◆ Brief
All of the data should be repeated exactly; pictures are not part of the copy.

◆ Collected data
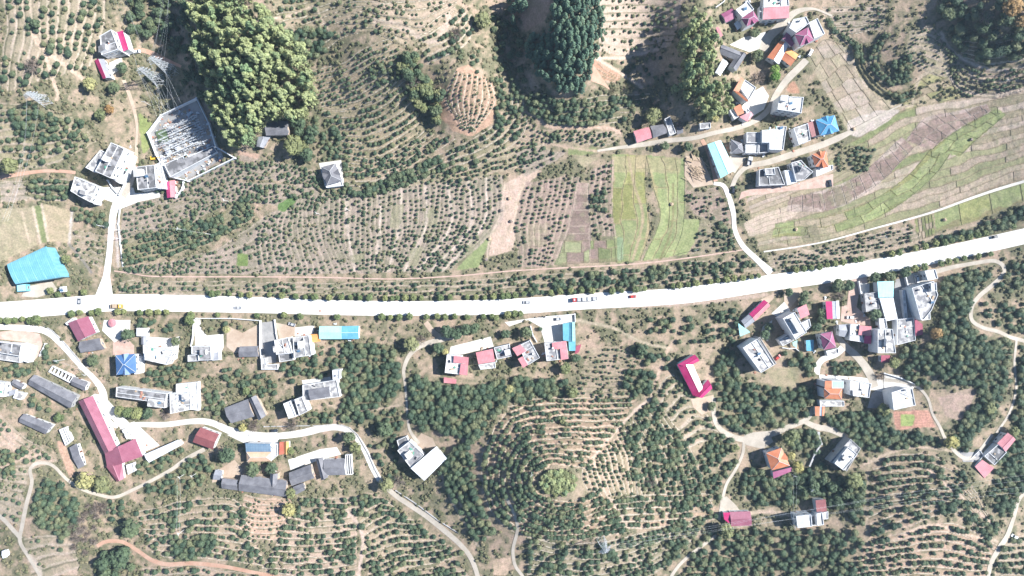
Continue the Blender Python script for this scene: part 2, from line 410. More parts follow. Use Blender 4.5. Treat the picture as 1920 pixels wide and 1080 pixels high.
def field(poly, col, var=.12, a=.95, soft=1, seed=0, mow=None):
    m = soften(poly_mask(poly), soft + 2); m = sst(m + (n3 - .5) * .7, .38, .62); k = m > .02
    c = col[None] * (1 - var + 2 * var * n3[k])[:, None] * (.9 + .2 * n4[k])[:, None]
    if mow: ang, per = mow; c = c * (1 + .10 * np.sin((GX[k] * math.cos(ang) + GY[k] * math.sin(ang)) * 2 * math.pi / per))[:, None]
    f = (m[k] * a)[:, None]; GC[k] = GC[k] * (1 - f) + c * f
    NOTREE[poly_mask(poly)] = True
def plots(A, B, n, m, pal, bund=C3(.23,.20,.13), bw=1.5, seed=1, skew=0.0, var=.14, block=True, amp=.18):
    """terraced plots between two outlines: n strips, m plots along each, a low bund round every plot"""
    UU, VV = raster_ruled(A, B); k = ~np.isnan(VV); rr = np.random.default_rng(seed)
    wob = (n4 - .5) * 2.6
    v = np.clip(VV[k] * n + wob[k] * .5, 0, n - .001); i = v.astype(int)
    offs = rr.random(n) * .8; u = UU[k] * m + offs[i]; j = np.floor(u).astype(int)
    P = np.array([p for p, wt in pal]); Wt = np.array([wt for p, wt in pal], float); Wt /= Wt.sum()
    tab = rr.choice(len(P), size=(n + 1, m + 3), p=Wt); shade = .88 + .24 * rr.random((n + 1, m + 3))
    col = P[tab[i, j]] * shade[i, j][:, None] * (1 - var + 2 * var * n3[k])[:, None]
    patch = sst(n2[k] * .6 + n3[k] * .4, .56, .66)[:, None] * .45
    col = col * (1 - patch) + GRASS[None] * 1.1 * patch
    a, b, mm = ruled_coords(A, B); wpx = np.linalg.norm(b - a, axis=1).mean() / n; lpx = np.linalg.norm(np.diff(a, axis=0), axis=1).sum() / m
    dv = np.abs(v - np.rint(v)) * wpx; du = np.abs(u - np.rint(u)) * lpx
    e = (1 - sst(np.minimum(dv, du * 1.2), bw * .5, bw * 1.3))[:, None] * .7 * (.55 + .45 * sst(n2[k], .35, .55))[:, None]
    col = col * (1 - e) + bund[None] * (.8 + .5 * n3[k])[:, None] * e
    GC[k] = col; BANKS.append((A, B, n, m, offs, wpx, 'bank_pale' if bund.mean() > .3 else 'bank_grass', bw)); MICRO[k] = 0
    if block: NOTREE[k] = True
BANKS = []; TERR = []
def build_terraces():
    for a, b, n, zk in TERR:
        V = []; F = []; r3 = random.Random(n)
        for k in range(n + 1):
            L = a * (1 - k / n) + b * (k / n); L = L + warpv(L[:, 0], L[:, 1]); T = np.gradient(L, axis=0); T /= np.linalg.norm(T, axis=1, keepdims=True) + 1e-9; N = np.c_[-T[:, 1], T[:, 0]]
            run = 0; on = True; s = None
            for q in range(len(L)):
                if run <= 0: on = r3.random() < .9; run = r3.randint(6, 30); s = None
                run -= 1; w = 1.5 * r3.uniform(.5, 1.25) / 2
                if on and not masked(*L[q]):
                    i0 = len(V)
                    for c_, z_ in ((-w, .03), (0, .30), (w, .03)): V.append(tuple(G(*(L[q] + N[q] * c_), z_)))
                    if s is not None:
                        for c_ in (0, 1): F.append((s + c_, s + c_ + 1, i0 + c_ + 1, i0 + c_))
                    s = i0
                else: s = None
        if not F: continue
        me = bpy.data.meshes.new('terrace_bank'); me.from_pydata(V, [], F); me.materials.append(MATS['bank_pale']); me.update()
        if sum(p.normal.z for p in me.polygons[:50]) < 0: me.flip_normals()
        tag(link(bpy.data.objects.new('terrace_bank', me)), None, None, None, 'structure')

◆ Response
Continue the Blender Python script for this scene: part 2, from line 410. More parts follow. Use Blender 4.5. Treat the picture as 1920 pixels wide and 1080 pixels high.
def field(poly, col, var=.12, a=.95, soft=1, seed=0, mow=None):
    m = soften(poly_mask(poly), soft + 2); m = sst(m + (n3 - .5) * .7, .38, .62); k = m > .02
    c = col[None] * (1 - var + 2 * var * n3[k])[:, None] * (.9 + .2 * n4[k])[:, None]
    if mow: ang, per = mow; c = c * (1 + .10 * np.sin((GX[k] * math.cos(ang) + GY[k] * math.sin(ang)) * 2 * math.pi / per))[:, None]
    f = (m[k] * a)[:, None]; GC[k] = GC[k] * (1 - f) + c * f
    NOTREE[poly_mask(poly)] = True
def plots(A, B, n, m, pal, bund=C3(.23,.20,.13), bw=1.5, seed=1, skew=0.0, var=.14, block=True, amp=.18):
    """terraced plots between two outlines: n strips, m plots along each, a low bund round every plot"""
    UU, VV = raster_ruled(A, B); k = ~np.isnan(VV); rr = np.random.default_rng(seed)
    wob = (n4 - .5) * 2.6
    v = np.clip(VV[k] * n + wob[k] * .5, 0, n - .001); i = v.astype(int)
    offs = rr.random(n) * .8; u = UU[k] * m + offs[i]; j = np.floor(u).astype(int)
    P = np.array([p for p, wt in pal]); Wt = np.array([wt for p, wt in pal], float); Wt /= Wt.sum()
    tab = rr.choice(len(P), size=(n + 1, m + 3), p=Wt); shade = .88 + .24 * rr.random((n + 1, m + 3))
    col = P[tab[i, j]] * shade[i, j][:, None] * (1 - var + 2 * var * n3[k])[:, None]
    patch = sst(n2[k] * .6 + n3[k] * .4, .56, .66)[:, None] * .45
    col = col * (1 - patch) + GRASS[None] * 1.1 * patch
    a, b, mm = ruled_coords(A, B); wpx = np.linalg.norm(b - a, axis=1).mean() / n; lpx = np.linalg.norm(np.diff(a, axis=0), axis=1).sum() / m
    dv = np.abs(v - np.rint(v)) * wpx; du = np.abs(u - np.rint(u)) * lpx
    e = (1 - sst(np.minimum(dv, du * 1.2), bw * .5, bw * 1.3))[:, None] * .7 * (.55 + .45 * sst(n2[k], .35, .55))[:, None]
    col = col * (1 - e) + bund[None] * (.8 + .5 * n3[k])[:, None] * e
    GC[k] = col; BANKS.append((A, B, n, m, offs, wpx, 'bank_pale' if bund.mean() > .3 else 'bank_grass', bw)); MICRO[k] = 0
    if block: NOTREE[k] = True
BANKS = []; TERR = []
def build_terraces():
    for a, b, n, zk in TERR:
        V = []; F = []; r3 = random.Random(n)
        for k in range(n + 1):
            L = a * (1 - k / n) + b * (k / n); L = L + warpv(L[:, 0], L[:, 1]); T = np.gradient(L, axis=0); T /= np.linalg.norm(T, axis=1, keepdims=True) + 1e-9; N = np.c_[-T[:, 1], T[:, 0]]
            run = 0; on = True; s = None
            for q in range(len(L)):
                if run <= 0: on = r3.random() < .9; run = r3.randint(6, 30); s = None
                run -= 1; w = 1.5 * r3.uniform(.5, 1.25) / 2
                if on and not masked(*L[q]):
                    i0 = len(V)
                    for c_, z_ in ((-w, .03), (0, .30), (w, .03)): V.append(tuple(G(*(L[q] + N[q] * c_), z_)))
                    if s is not None:
                        for c_ in (0, 1): F.append((s + c_, s + c_ + 1, i0 + c_ + 1, i0 + c_))
                    s = i0
                else: s = None
        if not F: continue
        me = bpy.data.meshes.new('terrace_bank'); me.from_pydata(V, [], F); me.materials.append(MATS['bank_pale']); me.update()
        if sum(p.normal.z for p in me.polygons[:50]) < 0: me.flip_normals()
        tag(link(bpy.data.objects.new('terrace_bank', me)), None, None, None, 'structure')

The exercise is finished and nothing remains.